Also moving, but not surprisingly so, was Burt Hummel’s sit-down with son Kurt. Whenever Mike O’Malley and Chris Colfer have a scene together, it’s as if someone flipped the channel and we’re suddenly watching an alternate-universe version of Glee where the show treats every moment genuinely, even the comedic ones. Here too, the storyline picked up on an earlier one that I wondered if the show might simply drop: Kurt’s complaint to his father that he needs man-to-man advice from his dad as much (maybe more) than a straight son would.

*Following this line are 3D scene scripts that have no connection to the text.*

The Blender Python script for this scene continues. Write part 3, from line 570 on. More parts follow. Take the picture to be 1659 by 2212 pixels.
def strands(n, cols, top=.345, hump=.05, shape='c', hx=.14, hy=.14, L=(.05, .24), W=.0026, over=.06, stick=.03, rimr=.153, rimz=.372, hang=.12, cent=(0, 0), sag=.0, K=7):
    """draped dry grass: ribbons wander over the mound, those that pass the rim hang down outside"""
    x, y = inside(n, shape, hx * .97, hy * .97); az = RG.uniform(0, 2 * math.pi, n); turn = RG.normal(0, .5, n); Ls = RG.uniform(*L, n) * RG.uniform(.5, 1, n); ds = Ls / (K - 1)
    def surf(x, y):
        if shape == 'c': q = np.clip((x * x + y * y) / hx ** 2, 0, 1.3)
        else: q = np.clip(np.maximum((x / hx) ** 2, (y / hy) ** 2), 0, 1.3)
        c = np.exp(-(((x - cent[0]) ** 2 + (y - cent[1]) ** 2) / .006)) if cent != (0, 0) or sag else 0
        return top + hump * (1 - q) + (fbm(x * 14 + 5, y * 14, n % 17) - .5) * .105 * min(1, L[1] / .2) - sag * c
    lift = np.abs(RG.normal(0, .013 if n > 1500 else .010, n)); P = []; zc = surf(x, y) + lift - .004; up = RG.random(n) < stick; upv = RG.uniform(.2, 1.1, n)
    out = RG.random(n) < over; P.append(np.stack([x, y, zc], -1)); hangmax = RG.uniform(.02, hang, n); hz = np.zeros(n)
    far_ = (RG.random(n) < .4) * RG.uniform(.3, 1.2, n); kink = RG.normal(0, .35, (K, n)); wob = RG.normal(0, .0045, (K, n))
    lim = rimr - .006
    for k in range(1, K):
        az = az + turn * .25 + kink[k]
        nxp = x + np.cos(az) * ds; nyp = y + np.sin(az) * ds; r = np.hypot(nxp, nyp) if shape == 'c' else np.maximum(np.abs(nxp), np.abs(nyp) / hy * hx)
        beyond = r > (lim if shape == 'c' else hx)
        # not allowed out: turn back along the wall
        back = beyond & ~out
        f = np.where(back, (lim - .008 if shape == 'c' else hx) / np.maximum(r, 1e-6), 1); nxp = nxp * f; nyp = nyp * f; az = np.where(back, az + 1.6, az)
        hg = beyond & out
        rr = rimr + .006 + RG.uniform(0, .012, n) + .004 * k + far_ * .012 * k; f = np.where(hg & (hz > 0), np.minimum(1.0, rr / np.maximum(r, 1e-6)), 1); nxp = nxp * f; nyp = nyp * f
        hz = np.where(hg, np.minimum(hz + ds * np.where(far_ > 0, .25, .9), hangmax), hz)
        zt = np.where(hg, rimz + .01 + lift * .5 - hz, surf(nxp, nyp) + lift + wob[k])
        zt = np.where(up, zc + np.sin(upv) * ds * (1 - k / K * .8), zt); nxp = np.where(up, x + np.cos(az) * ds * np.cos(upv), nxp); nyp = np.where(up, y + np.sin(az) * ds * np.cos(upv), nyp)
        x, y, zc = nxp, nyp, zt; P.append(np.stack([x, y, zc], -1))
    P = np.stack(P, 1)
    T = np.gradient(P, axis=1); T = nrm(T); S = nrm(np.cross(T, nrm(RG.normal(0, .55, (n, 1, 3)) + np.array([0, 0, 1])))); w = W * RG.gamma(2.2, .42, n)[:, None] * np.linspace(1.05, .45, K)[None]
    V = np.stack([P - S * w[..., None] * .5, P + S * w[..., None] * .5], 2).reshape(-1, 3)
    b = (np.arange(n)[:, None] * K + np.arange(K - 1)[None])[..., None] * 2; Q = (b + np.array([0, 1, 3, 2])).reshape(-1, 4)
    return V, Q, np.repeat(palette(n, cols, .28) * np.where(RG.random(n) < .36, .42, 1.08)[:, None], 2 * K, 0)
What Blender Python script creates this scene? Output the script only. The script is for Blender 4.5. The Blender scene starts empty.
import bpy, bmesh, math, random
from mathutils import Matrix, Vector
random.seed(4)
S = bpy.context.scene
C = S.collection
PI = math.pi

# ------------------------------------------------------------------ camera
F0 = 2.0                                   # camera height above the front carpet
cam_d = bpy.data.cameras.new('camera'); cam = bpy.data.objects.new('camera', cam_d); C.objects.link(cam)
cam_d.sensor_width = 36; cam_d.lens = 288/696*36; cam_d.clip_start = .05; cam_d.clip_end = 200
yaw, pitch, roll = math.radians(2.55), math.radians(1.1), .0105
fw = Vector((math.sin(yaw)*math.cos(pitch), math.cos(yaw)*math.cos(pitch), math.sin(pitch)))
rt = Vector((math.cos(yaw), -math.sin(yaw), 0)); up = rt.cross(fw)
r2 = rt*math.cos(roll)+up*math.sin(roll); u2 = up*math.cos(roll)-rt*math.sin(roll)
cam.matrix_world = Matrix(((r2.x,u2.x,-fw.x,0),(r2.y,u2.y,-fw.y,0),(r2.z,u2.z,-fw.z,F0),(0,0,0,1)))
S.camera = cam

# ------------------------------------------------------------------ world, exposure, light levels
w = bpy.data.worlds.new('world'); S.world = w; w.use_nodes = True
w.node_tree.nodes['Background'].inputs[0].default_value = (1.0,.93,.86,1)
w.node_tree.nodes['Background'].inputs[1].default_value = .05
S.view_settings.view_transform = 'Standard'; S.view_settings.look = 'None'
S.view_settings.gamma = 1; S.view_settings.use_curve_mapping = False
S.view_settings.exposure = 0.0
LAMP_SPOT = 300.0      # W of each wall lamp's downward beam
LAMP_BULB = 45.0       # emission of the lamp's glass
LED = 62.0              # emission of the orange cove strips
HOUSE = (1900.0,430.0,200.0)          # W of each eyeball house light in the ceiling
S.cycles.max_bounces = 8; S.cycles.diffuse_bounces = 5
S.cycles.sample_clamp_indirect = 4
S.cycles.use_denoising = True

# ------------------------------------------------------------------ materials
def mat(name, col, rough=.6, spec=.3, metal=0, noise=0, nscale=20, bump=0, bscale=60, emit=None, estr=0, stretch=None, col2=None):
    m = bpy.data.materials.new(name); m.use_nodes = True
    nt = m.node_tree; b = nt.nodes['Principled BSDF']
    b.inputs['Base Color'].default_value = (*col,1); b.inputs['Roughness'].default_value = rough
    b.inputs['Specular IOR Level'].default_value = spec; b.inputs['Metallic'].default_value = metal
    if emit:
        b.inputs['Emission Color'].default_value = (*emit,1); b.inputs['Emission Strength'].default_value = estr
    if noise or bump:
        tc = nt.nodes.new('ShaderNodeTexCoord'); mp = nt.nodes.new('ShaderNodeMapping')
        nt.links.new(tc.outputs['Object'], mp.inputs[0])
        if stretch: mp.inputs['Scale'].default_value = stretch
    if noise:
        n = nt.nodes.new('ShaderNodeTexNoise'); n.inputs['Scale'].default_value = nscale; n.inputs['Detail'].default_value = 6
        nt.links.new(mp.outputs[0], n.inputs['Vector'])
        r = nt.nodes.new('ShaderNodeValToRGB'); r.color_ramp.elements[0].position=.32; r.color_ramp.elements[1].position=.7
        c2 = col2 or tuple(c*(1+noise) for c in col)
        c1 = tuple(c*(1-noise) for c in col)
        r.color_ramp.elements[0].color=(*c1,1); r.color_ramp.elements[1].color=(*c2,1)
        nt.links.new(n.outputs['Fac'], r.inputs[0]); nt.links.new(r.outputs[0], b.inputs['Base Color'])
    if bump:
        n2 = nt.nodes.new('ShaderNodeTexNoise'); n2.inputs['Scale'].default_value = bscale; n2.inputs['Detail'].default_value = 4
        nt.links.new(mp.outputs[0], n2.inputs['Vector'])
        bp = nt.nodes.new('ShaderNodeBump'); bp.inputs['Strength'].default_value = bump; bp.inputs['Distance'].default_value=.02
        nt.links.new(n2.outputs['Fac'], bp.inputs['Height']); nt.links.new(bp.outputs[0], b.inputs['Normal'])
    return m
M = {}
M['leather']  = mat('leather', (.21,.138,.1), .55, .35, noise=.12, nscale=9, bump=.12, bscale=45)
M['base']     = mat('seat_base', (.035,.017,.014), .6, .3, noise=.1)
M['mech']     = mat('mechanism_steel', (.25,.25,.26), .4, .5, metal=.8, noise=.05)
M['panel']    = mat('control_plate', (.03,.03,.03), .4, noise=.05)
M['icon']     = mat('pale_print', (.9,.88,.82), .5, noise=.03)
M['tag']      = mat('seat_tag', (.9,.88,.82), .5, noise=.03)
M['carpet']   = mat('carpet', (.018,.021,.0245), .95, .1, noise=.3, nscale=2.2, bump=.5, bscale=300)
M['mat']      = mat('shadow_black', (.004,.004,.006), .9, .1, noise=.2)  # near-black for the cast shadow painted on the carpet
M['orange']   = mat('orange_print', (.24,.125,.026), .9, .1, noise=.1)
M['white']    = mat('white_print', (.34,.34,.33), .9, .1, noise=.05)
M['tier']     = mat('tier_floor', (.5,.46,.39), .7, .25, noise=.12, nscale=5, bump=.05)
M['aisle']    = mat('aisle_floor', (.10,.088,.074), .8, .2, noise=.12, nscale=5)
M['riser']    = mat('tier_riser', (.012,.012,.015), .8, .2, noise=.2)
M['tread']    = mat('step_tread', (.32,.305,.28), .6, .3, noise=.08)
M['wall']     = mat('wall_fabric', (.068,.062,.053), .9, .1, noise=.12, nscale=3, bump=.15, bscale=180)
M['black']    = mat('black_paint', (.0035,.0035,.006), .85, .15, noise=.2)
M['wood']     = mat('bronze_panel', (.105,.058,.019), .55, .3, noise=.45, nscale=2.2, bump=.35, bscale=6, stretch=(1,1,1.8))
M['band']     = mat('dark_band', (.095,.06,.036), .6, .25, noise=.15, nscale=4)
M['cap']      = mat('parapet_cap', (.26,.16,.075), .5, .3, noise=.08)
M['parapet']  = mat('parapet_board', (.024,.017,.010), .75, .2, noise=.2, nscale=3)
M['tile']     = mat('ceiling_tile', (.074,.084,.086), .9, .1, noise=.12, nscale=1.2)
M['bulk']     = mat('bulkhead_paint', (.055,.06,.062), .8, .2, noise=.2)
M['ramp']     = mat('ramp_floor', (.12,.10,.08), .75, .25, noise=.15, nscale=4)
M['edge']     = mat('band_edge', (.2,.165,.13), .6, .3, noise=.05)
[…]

That Kurt is uncomfortable hearing the advice when it actually comes is ironic but true to life. Partly because of his circumstances, partly because of his personality, Kurt is a relative sexual innocent—and yet he’s mature enough to know that he is, and to know why he is afraid of changing. (This also ties into the episode’s larger theme, which is that kids can at the same time be highly sexualized and yet sexually naive—even, or especially, very sexually active ones.) And O’Malley, who really seems to exist in a different emotional dimension from most of Glee’s adults, sells both Burt’s determination and awkwardness in helping his son, without turning it into an afterschool special.

Either of these storylines would have made an excellent note for “Sexy” to close on. Instead, we went out with Mr. Schu and America’s most famous substitute teacher locking lips, which suggests that Glee is not yet done with Holly Holiday. At least not until Academy Award® Winner Gwyneth Paltrow decides that she wants to be an astronaut.